British Foreign Minister William Hague said the European Union was withholding its position on a looming Palestinian bid for U.N. membership in a bid to force a return to peace talks with Israel.
Ahead of talks with Palestinian leader Mahmoud Abbas in New York on Tuesday, Hague said the 27 EU nations were staying silent on how they would vote on Friday "in order to exert as much pressure on both sides to return to negotiations."
"Important meeting with Palestinian President Abbas today: will discuss how to restart peace talks & building Palestinian institutions," Hague said in a Twitter posting from New York on Tuesday.
Abbas has said he is determined to go ahead with the controversial move to force a vote on membership for a Palestinian state at the U.N. General Assembly this week despite mounting international pressure.
French President Nicolas Sarkozy will meet with Abbas on Tuesday, while other European Union foreign ministers are also to try to break the impasse.
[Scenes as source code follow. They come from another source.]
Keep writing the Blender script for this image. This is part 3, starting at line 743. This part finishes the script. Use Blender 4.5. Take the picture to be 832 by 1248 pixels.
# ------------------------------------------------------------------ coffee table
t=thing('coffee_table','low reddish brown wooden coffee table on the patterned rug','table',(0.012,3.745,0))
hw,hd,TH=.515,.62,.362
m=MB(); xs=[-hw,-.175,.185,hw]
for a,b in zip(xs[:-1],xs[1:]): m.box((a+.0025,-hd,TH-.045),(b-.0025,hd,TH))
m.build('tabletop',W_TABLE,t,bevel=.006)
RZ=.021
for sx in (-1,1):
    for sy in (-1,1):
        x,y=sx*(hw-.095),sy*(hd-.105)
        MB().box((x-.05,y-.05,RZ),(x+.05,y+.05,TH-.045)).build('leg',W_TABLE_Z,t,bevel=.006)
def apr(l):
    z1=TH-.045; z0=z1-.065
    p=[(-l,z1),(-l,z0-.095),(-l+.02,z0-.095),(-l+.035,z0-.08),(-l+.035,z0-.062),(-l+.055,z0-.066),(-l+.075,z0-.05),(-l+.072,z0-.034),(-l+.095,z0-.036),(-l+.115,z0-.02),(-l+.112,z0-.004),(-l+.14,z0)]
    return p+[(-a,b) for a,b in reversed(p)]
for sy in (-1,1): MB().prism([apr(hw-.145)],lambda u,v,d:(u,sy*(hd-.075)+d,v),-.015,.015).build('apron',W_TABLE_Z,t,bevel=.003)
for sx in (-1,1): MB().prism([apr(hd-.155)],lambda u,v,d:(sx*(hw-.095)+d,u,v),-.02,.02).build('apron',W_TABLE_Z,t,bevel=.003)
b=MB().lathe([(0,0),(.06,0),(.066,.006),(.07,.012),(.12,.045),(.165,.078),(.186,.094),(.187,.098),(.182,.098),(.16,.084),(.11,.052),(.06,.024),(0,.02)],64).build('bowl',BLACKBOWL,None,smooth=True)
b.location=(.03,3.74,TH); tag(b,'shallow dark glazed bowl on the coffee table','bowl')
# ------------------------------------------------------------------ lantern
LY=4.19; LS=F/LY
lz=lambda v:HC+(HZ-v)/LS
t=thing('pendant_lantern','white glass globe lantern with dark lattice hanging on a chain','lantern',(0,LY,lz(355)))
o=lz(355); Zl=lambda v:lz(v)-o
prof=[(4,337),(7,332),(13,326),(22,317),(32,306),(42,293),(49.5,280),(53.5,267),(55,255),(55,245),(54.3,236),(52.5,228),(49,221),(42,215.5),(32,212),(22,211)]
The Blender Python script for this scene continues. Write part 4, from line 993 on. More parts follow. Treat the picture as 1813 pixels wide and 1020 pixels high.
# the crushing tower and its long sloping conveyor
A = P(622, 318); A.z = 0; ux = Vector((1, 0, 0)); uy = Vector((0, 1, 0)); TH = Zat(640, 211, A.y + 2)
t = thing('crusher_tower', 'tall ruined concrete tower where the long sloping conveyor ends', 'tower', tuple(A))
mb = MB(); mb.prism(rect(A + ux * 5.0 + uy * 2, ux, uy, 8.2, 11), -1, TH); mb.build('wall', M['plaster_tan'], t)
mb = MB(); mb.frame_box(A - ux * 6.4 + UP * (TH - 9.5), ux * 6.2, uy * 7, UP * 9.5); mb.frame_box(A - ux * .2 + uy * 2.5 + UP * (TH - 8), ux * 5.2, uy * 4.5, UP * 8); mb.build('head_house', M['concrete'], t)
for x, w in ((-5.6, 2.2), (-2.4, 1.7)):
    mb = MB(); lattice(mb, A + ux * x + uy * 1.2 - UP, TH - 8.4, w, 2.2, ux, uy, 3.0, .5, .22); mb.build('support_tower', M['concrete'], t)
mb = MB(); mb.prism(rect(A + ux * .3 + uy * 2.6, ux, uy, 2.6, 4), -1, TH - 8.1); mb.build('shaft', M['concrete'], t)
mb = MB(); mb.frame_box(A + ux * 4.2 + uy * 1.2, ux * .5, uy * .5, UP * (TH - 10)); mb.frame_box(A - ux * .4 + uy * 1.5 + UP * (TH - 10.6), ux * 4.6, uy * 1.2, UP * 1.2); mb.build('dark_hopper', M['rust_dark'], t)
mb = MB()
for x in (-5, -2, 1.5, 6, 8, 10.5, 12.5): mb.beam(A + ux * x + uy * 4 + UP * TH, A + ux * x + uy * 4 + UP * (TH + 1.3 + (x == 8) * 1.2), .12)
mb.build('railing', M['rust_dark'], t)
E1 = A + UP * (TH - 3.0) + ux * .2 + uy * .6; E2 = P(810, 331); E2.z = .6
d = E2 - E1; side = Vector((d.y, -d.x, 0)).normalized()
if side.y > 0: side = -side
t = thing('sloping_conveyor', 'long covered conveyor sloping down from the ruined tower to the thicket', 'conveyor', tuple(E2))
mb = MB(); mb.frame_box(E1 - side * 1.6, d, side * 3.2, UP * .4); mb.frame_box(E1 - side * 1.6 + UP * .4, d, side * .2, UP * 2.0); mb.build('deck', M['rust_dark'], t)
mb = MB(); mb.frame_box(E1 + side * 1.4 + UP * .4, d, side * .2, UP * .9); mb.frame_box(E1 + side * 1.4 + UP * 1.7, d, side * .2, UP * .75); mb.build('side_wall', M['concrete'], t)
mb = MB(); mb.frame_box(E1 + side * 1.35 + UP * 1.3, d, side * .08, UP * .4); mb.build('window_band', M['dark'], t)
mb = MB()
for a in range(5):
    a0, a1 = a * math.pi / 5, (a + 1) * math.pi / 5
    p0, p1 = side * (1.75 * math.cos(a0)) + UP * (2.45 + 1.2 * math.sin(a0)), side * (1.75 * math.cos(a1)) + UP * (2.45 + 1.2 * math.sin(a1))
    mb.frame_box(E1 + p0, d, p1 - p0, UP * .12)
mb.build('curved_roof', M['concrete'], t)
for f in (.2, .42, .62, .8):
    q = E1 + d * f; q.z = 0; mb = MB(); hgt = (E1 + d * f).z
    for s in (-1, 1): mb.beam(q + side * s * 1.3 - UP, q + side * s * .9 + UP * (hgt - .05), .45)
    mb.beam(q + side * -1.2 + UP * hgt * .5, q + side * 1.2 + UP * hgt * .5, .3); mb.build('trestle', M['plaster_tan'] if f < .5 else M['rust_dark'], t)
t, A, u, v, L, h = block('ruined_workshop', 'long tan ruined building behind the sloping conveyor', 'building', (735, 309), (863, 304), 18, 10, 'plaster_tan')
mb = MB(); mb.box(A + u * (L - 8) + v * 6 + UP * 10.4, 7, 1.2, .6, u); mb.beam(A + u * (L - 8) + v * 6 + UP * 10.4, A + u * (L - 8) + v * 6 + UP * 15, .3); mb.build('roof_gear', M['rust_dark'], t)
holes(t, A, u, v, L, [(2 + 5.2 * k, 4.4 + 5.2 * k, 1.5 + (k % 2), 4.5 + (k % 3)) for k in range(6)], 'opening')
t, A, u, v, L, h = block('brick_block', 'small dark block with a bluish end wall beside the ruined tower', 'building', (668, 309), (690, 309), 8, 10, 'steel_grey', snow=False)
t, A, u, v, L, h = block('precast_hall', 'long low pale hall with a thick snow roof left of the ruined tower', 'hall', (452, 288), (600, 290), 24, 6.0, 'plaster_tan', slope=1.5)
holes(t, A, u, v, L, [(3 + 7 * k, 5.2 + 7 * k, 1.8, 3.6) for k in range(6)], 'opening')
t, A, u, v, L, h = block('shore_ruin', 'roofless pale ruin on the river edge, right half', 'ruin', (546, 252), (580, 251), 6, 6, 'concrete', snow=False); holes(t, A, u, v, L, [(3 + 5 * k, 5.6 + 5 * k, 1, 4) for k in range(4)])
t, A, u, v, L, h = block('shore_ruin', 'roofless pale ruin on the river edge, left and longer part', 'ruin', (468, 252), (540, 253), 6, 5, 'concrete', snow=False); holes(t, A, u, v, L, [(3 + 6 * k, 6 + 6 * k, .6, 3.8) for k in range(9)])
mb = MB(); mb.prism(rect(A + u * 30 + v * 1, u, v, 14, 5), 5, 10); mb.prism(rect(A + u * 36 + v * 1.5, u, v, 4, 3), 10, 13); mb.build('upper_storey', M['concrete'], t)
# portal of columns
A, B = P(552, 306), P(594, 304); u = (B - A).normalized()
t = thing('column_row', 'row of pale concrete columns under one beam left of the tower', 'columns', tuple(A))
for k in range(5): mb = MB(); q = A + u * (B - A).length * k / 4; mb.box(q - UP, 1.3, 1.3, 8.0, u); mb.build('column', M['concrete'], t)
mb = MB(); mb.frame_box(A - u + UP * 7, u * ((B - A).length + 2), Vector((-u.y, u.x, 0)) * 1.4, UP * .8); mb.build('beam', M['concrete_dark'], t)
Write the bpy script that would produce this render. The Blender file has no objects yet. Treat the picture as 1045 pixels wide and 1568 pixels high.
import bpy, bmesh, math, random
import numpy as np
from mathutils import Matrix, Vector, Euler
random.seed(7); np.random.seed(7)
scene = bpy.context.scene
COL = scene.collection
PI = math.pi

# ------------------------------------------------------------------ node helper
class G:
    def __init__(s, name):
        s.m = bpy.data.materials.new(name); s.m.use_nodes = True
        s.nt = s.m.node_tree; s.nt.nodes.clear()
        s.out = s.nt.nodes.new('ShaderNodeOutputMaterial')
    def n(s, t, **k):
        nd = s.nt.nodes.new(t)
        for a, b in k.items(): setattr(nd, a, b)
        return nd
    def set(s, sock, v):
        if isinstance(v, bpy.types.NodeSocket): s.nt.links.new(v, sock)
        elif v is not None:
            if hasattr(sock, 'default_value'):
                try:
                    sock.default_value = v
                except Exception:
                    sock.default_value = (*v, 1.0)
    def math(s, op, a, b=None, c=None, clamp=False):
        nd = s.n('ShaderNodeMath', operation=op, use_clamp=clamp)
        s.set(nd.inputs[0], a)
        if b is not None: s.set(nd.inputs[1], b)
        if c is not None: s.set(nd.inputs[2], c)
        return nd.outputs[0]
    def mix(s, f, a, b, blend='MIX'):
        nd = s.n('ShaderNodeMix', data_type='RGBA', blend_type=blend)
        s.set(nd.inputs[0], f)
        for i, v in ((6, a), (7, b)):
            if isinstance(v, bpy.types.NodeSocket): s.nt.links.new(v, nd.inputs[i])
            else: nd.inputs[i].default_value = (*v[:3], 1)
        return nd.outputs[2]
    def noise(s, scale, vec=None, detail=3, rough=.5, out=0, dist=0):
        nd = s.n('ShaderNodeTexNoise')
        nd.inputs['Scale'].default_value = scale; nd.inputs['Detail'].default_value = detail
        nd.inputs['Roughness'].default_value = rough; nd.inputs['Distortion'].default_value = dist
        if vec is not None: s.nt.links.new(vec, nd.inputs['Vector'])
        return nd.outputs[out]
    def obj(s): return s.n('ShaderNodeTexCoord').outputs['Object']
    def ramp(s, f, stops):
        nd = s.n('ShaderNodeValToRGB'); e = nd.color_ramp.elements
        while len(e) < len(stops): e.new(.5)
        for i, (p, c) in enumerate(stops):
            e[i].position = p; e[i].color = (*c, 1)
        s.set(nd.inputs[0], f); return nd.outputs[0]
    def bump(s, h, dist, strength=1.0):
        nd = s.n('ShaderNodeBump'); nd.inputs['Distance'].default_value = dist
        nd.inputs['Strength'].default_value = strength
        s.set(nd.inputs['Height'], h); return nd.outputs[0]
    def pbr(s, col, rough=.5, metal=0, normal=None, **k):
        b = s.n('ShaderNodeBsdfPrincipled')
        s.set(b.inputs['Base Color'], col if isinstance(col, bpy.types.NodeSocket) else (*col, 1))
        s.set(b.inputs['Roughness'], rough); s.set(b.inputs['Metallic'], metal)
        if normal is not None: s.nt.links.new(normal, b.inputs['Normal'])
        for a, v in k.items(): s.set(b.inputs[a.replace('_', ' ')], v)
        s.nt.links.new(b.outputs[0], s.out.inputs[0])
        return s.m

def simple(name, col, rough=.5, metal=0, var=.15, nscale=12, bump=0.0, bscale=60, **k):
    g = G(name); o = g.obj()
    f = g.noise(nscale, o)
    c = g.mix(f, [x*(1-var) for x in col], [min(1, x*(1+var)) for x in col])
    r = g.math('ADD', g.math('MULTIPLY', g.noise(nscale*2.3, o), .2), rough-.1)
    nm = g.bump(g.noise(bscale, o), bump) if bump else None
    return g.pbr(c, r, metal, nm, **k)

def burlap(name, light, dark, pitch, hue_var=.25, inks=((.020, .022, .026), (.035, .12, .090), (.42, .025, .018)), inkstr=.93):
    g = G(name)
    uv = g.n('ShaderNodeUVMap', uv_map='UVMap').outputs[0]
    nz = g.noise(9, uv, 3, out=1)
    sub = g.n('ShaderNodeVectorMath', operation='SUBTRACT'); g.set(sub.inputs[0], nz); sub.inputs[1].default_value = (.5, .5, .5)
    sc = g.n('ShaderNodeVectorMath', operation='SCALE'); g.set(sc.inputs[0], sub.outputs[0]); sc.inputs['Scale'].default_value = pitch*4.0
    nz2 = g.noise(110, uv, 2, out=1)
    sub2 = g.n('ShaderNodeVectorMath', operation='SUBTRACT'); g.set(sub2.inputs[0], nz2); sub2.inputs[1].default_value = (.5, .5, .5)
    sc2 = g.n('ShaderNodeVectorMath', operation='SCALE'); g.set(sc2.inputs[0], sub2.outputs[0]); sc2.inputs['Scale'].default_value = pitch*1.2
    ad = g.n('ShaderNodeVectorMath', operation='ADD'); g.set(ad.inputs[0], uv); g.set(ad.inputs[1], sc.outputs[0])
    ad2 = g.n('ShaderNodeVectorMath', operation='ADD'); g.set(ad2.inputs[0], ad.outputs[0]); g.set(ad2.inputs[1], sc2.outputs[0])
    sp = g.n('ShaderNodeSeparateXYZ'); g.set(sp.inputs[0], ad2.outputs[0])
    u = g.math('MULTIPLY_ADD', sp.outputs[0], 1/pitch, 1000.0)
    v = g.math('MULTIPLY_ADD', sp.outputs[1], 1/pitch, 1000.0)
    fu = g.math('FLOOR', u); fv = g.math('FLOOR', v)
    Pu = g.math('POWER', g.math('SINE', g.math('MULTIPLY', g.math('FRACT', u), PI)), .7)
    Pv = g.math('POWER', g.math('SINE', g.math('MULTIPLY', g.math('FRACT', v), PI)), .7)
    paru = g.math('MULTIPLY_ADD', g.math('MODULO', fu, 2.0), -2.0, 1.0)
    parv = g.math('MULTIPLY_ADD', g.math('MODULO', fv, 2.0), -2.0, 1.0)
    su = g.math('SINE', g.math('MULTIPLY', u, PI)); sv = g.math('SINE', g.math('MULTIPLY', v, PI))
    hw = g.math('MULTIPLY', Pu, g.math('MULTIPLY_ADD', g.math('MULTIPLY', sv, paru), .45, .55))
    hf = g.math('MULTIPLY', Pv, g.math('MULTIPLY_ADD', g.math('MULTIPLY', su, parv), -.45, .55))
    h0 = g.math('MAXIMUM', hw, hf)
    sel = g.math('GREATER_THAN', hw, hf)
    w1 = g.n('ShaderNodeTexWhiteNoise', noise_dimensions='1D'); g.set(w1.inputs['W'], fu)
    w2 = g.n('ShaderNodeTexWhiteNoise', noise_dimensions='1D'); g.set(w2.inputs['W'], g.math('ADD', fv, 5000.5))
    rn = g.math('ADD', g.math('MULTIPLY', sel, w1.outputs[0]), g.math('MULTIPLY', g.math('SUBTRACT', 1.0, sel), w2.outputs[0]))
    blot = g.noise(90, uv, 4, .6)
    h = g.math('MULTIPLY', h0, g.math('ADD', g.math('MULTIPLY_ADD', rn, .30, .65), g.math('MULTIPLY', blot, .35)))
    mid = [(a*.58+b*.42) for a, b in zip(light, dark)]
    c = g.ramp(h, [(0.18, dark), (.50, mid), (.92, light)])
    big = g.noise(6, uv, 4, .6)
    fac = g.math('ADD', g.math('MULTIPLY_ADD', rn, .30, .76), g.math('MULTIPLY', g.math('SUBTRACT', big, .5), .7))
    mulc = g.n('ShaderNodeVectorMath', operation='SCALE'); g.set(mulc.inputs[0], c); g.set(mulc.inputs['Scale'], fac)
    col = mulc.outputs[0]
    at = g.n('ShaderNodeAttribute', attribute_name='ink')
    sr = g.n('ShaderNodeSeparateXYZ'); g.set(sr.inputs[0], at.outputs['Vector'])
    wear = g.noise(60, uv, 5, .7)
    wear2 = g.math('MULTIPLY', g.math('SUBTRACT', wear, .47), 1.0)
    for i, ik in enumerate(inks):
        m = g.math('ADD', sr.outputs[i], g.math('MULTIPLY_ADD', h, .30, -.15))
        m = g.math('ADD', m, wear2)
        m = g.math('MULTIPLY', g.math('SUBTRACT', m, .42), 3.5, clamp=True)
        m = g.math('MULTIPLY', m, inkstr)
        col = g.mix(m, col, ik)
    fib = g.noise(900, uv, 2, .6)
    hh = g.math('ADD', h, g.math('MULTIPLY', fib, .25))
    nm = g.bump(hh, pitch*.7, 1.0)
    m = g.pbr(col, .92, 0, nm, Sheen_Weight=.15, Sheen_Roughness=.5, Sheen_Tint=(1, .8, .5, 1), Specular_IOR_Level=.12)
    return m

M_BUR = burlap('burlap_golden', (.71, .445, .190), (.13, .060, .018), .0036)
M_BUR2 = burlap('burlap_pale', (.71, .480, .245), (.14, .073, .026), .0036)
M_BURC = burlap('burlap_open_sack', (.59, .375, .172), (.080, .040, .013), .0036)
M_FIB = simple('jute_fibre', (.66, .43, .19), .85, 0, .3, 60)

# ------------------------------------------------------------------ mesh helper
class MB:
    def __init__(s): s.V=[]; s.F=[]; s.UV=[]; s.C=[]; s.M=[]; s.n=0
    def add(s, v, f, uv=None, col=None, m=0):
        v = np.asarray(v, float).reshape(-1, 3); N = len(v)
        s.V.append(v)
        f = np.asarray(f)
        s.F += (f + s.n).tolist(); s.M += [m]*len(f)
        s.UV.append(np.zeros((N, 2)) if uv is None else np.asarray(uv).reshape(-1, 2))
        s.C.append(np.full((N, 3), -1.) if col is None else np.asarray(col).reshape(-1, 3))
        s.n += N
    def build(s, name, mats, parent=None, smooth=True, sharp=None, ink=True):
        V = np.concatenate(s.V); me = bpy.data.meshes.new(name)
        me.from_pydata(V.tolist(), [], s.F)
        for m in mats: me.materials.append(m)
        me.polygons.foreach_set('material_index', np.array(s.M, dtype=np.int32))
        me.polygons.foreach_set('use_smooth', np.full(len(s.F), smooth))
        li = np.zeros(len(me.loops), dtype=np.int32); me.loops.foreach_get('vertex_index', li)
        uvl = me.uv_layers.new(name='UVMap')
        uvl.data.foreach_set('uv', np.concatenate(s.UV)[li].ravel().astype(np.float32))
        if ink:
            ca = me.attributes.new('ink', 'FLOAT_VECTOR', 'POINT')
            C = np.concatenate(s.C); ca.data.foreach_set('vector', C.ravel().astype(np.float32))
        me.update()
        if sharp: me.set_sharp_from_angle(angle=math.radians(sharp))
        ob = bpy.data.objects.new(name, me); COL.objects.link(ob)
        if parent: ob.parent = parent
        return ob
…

Hague said in a statement that the "best outcome" was a return to peace talks, adding that seeking full Palestinian membership at the U.N. Security Council "will just lead to confrontation" and would be vetoed by the United States.
"We along with all the other 26 countries of the European Union have withheld our position on how we would vote on any resolution that may come forward in the General Assembly in order to exert as much pressure on both sides to return to negotiations. That is the only real way forward," he said in the statement late Monday.
"What we want to see is negotiations that bring about a Palestinian state, the so-called two-state solution of Israel being able to live in peace and security but a viable Palestinian state alongside it."
During the talks with Abbas "all the pressure we're exerting will be in that direction of returning to negotiations to find a two-state solution to allow a Palestinian state truly to come into being."
Hague, a Conservative, said he would also discuss the matter with Britain's former Labor prime minister Tony Blair, who is now the special envoy of the diplomatic Quartet on the Middle East.